> [EXERCISE TASK]:
Check each line of the data for "More" and select those that have it.

-- Start DATA RECORDS --

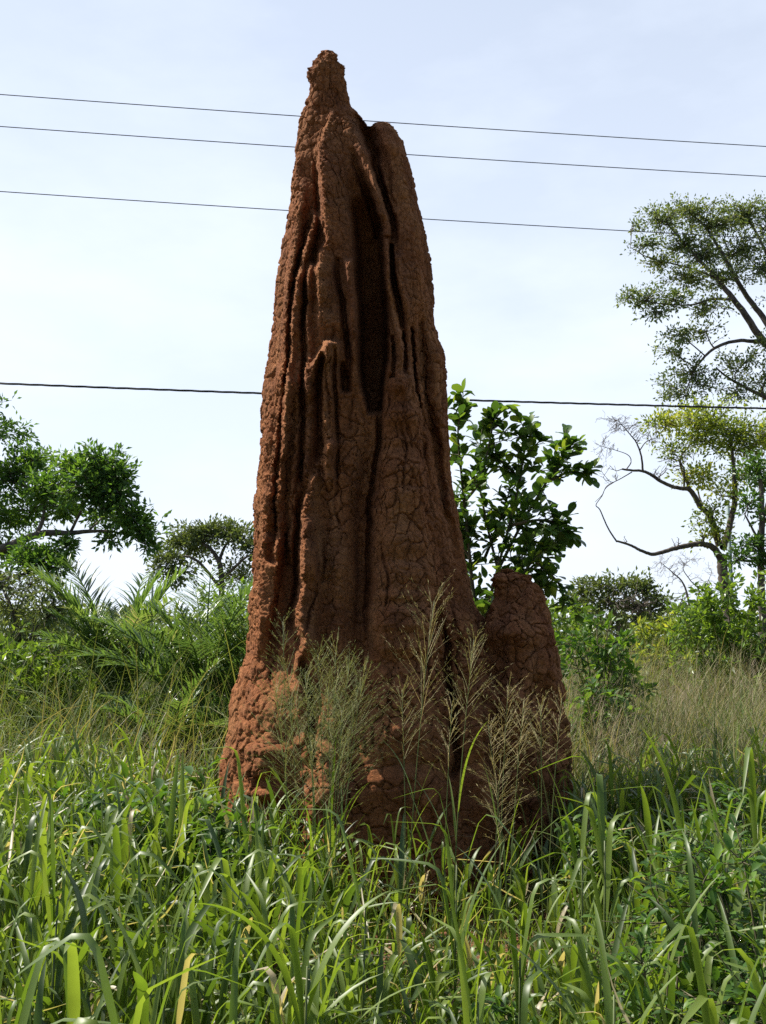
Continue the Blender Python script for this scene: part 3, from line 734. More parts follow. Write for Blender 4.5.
# tall airy tree at the right edge
tree('tall_tree', 'tall airy tree leaning in from the right edge, its slender branches high over the cable', 'tree', 22.0, (880, 715),
     [[(880, 716, 0, .30), (860, 560, 0, .26), (830, 430, 0, .22), (790, 365, 0, .16), (764, 342, 0, .12), (742, 310, 0, .10), (716, 278, .2, .07), (690, 250, .4, .045), (668, 225, .5, .025)],
      [(790, 365, 0, .13), (768, 325, .5, .10), (744, 292, .7, .08), (720, 250, .8, .055), (706, 228, .9, .035), (690, 212, .9, .02)],
      [(760, 342, 0, .07), (735, 341, -.5, .055), (712, 350, -.8, .045), (696, 368, -.9, .03), (686, 390, -.9, .018)],
      [(735, 300, .1, .06), (712, 299, -.6, .045), (690, 305, -.9, .03), (655, 303, -1., .02), (630, 298, -1., .01)],
      [(830, 430, 0, .14), (770, 400, -.8, .07), (732, 380, -1.0, .04), (716, 368, -1.0, .025)],
      [(768, 325, .5, .08), (775, 280, 1., .06), (760, 240, 1.2, .045), (745, 215, 1.2, .03)], [(716, 278, .2, .04), (690, 268, 0, .03), (650, 258, -.2, .018), (630, 247, -.2, .01)]],
     [(662, 222, .5, 18, 14, 34), (690, 214, .8, 20, 12, 38), (715, 226, .8, 22, 16, 48), (745, 215, 1.2, 24, 15, 52), (775, 225, 1.2, 28, 20, 44), (680, 246, .4, 22, 12, 36), (706, 258, .5, 24, 14, 44), (740, 250, .9, 28, 16, 52),
      (644, 245, -.2, 16, 6, 16), (660, 262, -.1, 16, 8, 18), (690, 280, -.2, 24, 10, 34), (725, 280, .4, 22, 12, 34), (764, 270, .8, 26, 18, 40), (648, 298, -1, 20, 7, 20), (626, 298, -1, 9, 5, 7), (675, 300, -.9, 20, 8, 20), (660, 314, -.9, 16, 6, 12), (705, 312, -.6, 22, 8, 20),
      (632, 226, .3, 10, 4, 5), (680, 335, -.9, 18, 8, 16), (706, 332, -.9, 18, 8, 12), (672, 352, -.9, 14, 8, 12), (690, 372, -.9, 18, 10, 18), (672, 385, -.9, 14, 9, 14), (705, 385, -.9, 18, 9, 14), (745, 362, -.9, 20, 12, 22), (765, 380, -.8, 22, 14, 24), (735, 392, -1, 20, 9, 16), (766, 345, -.3, 12, 9, 10), (690, 398, -.9, 18, 8, 14), (800, 300, .5, 40, 40, 50)],
     'tree_olive', 'bark', 0.108, 19, clus=0.38, ratio=0.55, rtwig=0.009, dens=1.15, spread=1.08)

# half bare tree with the yellow green crown
tree('half_bare_tree', 'half bare tree with two long leafless limbs stretching left and a yellow-green crown', 'tree', 19.0, (738, 735),
     [[(742, 732, 0, .20), (735, 640, 0, .19), (728, 605, 0, .16), (723, 575, 0, .145), (722, 555, 0, .13)],
      [(722, 560, 0, .11), (712, 547, -.2, .085), (697, 544, -.3, .075), (676, 548, -.5, .06), (655, 554, -.6, .05), (642, 551, -.7, .042), (630, 545, -.7, .034), (617, 541, -.7, .028)],
      [(617, 542, -.7, .024), (608, 528, -.7, .020), (600, 510, -.7, .016), (596, 505, -.7, .012), (602, 496, -.7, .010), (606, 488, -.7, .008), (616, 481, -.7, .007)],
      [(719, 545, 0, .10), (711, 518, -.1, .085), (700, 506, -.1, .075), (690, 490, -.2, .065), (678, 488, -.3, .055), (664, 483, -.3, .05), (650, 474, -.4, .045), (642, 471, -.4, .038), (628, 470, -.4, .03), (622, 469, -.4, .026)],
      [(643, 472, -.4, .03), (641, 455, -.5, .024), (636, 442, -.5, .019), (628, 432, -.5, .014), (618, 420, -.5, .009)], [(640, 450, -.5, .016), (646, 442, -.5, .012), (656, 438, -.5, .008)],
      [(626, 470, -.4, .018), (631, 462, -.4, .014), (628, 455, -.4, .012), (615, 450, -.4, .009), (600, 446, -.4, .007)], [(632, 472, -.4, .016), (620, 479, -.4, .013), (607, 486, -.4, .011), (602, 495, -.4, .008), (595, 502, -.4, .006)],
      [(723, 548, 0, .10), (730, 525, .2, .085), (735, 495, .2, .07), (733, 462, .3, .05), (731, 440, .3, .03)], [(690, 490, -.2, .04), (680, 462, 0, .03), (690, 445, .2, .02), (705, 432, .2, .012)],
      [(684, 489, -.2, .03), (684, 470, -.4, .02), (678, 458, -.4, .012)], [(703, 508, -.1, .03), (698, 487, .3, .02), (708, 468, .3, .012)]],
     [(668, 424, -.3, 20, 9, 26), (690, 420, 0, 20, 10, 34), (712, 425, .2, 22, 12, 44), (735, 432, .3, 26, 14, 56), (762, 438, .5, 28, 16, 50), (706, 442, .1, 22, 8, 26), (738, 450, .4, 24, 10, 34), (668, 448, -.3, 16, 8, 15), (655, 424, -.4, 10, 6, 9),
      (690, 478, -.2, 12, 7, 12), (704, 476, .1, 18, 8, 22), (720, 496, .2, 14, 9, 14), (706, 522, -.3, 14, 8, 14), (702, 535, -.3, 12, 7, 10), (716, 508, -.3, 10, 8, 9), (746, 478, .5, 18, 12, 22), (720, 535, -.2, 8, 8, 7)],
     'tree_yellow', 'bark', 0.115, 16, clus=0.42, dens=0.95, spread=1.22, ratio=0.5, rtwig=0.007,
     bare=[(618, 425, -.5, 22, 16, 34), (604, 448, -.4, 14, 12, 18), (648, 432, -.5, 18, 14, 22), (612, 470, -.5, 14, 12, 8), (665, 465, -.3, 18, 16, 14), (690, 460, 0, 22, 22, 14), (622, 530, -.7, 6, 8, 1), (668, 540, -.6, 14, 6, 3), (655, 440, -.5, 10, 10, 4)])

# slender leafy tree at the right edge
tree('slender_tree', 'slender dark leafy tree with a straight trunk at the right edge', 'tree', 18.0, (763, 735),
     [[(765, 735, 0, .11), (763, 640, 0, .10), (761, 560, 0, .085), (762, 500, 0, .065), (758, 465, 0, .04)], [(762, 520, 0, .05), (775, 480, .3, .03)], [(761, 545, 0, .04), (745, 515, -.2, .02)]],
     [(758, 470, 0, 14, 12, 22), (775, 480, .3, 18, 18, 26), (748, 505, -.2, 13, 9, 14), (768, 520, 0, 14, 10, 14), (752, 545, -.2, 16, 9, 16), (740, 560, -.2, 16, 9, 16), (772, 560, 0, 18, 14, 22)],
     'tree_dark', 'bark', 0.14, 13, clus=0.3)

# thin leafless tree and its neighbour beyond the field
tree('dead_tree', 'thin leafless tree with crooked branches in the gap left of the half bare tree', 'tree', 27.0, (690, 700),
     [[(692, 702, 0, .06), (690, 650, 0, .055), (690, 612, 0, .05), (684, 585, 0, .035), (672, 572, 0, .022), (660, 562, 0, .01)], [(691, 615, 0, .035), (699, 592, 0, .025), (690, 580, 0, .02), (683, 568, 0, .015), (690, 560, 0, .008)],
      [(697, 595, 0, .02), (706, 585, 0, .013), (712, 572, 0, .008)]],
     [], 'far', 'palebark', 0.1, 1, bare=[(666, 566, 0, 20, 14, 26), (690, 566, 0, 20, 16, 26), (708, 580, 0, 12, 14, 14), (684, 590, 0, 20, 12, 12)])
tree('grey_leaf_tree', 'low spreading tree with pale bare twigs among grey-green leaves beyond the field', 'tree', 24.0, (622, 705),
     [[(622, 708, 0, .10), (622, 650, 0, .09), (618, 622, 0, .07), (608, 600, 0, .04)], [(622, 640, 0, .06), (640, 610, -.3, .04), (650, 595, -.3, .02)], [(640, 612, -.3, .03), (658, 606, -.3, .015)], [(622, 640, 0, .05), (596, 620, .3, .03)]],
     [(606, 588, 0, 18, 10, 30), (590, 594, .3, 16, 12, 26), (628, 585, 0, 20, 9, 30), (648, 592, -.2, 16, 10, 22), (662, 604, -.3, 14, 10, 18), (610, 606, 0, 24, 12, 24), (640, 610, -.2, 20, 12, 22), (576, 602, .3, 16, 12, 22), (655, 625, -.3, 20, 12, 20), (590, 622, .2, 22, 12, 20), (622, 628, .2, 22, 12, 16)],
     'far', 'palebark', 0.17, 12, clus=0.36, bare=[(628, 602, -.8, 22, 12, 14), (645, 612, -.8, 18, 12, 10)])

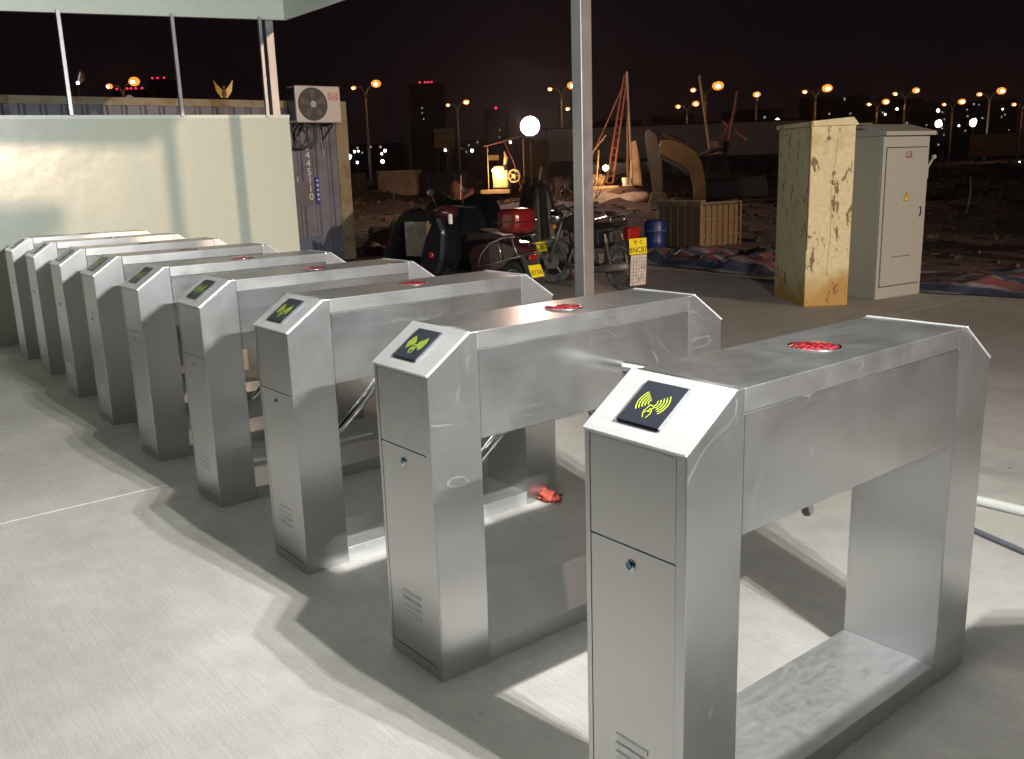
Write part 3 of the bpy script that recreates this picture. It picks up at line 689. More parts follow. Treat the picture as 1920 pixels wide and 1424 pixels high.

-- End DATA RECORDS --

> [EXERCISE RESPONSE]:
Continue the Blender Python script for this scene: part 3, from line 734. More parts follow. Write for Blender 4.5.
Write part 3 of the bpy script that recreates this picture. It picks up at line 689. More parts follow. Treat the picture as 1920 pixels wide and 1424 pixels high.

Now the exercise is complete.